Similarly, I don't understand why you're forced into a simulated HARM combat tutorial when you start the multiplayer mode, Avengers' Initiative, given the game all but insists you complete the solo campaign first. Why would anyone need another basic combat tutorial after finishing the 12-ish hour single-player content? It doesn't make sense.

As for the microtransactions? I know there's a disingenuous trend of publishers deactivating the most egregious offerings until several weeks post-launch when people like me have already scribbled up our thoughts, but right now the offerings on Marvel's Avengers' marketplace truly are "just" cosmetic, and... well, dull, quite frankly.

I don't particularly like the Hero Pass system - the individual battle passes locked to each hero - and like many of the game's live-service aspects, they feel inelegant and obtrusive, stapled onto a frame that didn't need it and can't properly support it.

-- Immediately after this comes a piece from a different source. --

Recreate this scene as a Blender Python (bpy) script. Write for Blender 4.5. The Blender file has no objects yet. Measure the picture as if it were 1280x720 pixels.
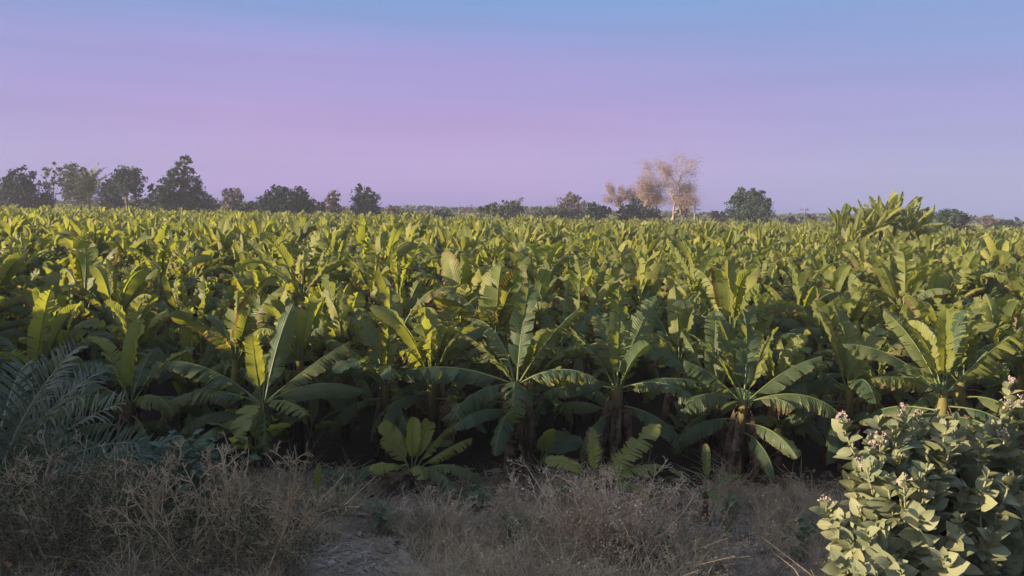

But the passes do offer some additional hero-specific missions, which are pretty enjoyable, so... I don't know. They're inoffensive right now - all six starting heroes boast "free" hero passes - but it'll be much harder to recommend future ones that want your real-life money (I know that completing a pass essentially "refunds" you the cost of it, but I'm not sure how feasible that is for most. We'll see, I guess.)

As a live-service game, you can expect lots of tweaks and changes as the weeks morph into months, but having magpied so much from those kinds of games it's left with little identity of its own. Despite the promise of its campaign, its endearing cast and impressive voice work, Marvel's Avengers is an unoriginal and uninspired affair that falls sadly short of what it could have been - what it should have been.